Though "Blockchain" is in the title of this discussion group, it need not be in all of the solutions. "Blockchains" have large privacy and data security challenges built into maintaining consensus on the state of the ledger (database). Most real life situations have available a range of alternative means of validating the state of the ledger. For instance, a regulator.
So, we might view it as a bug, rather than a feature, if a "smart contract" solution requires execution on a blockchain.
Organizations and humans will want to be able to efficiently manage large numbers of ledger entries, in efficient databases (SQL, graph, IPFS), not blockchains. They will need to be able to run the smart contracts on those other platforms.
Data replication should be minimized, and temporary to the extent possible. This will, I think, also be required by GDPR.

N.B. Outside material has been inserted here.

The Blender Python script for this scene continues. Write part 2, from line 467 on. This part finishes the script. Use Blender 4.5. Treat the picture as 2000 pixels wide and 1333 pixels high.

The necessary point of agreement, the waist of the Zittrain hourglass, is very small - a format for ledger entries. CommonAccord asserts (I assert on its behalf) that the key to this is ... key/values, a way of resolving references, and inheritance. For good reasons, JSON is a likely to be the most common "punctuation" (Eve's word) for exchange of ledger entries. Our current rendering engine uses plain text and carriage returns. That is the lightest "punctuation" and may be the best for collaboration on big texts, notably for collaboration among lawyers and regulators on Github. It closely parallels the presentation of software source code. But this barely matters. What matters is a common approach to linking and inheritance.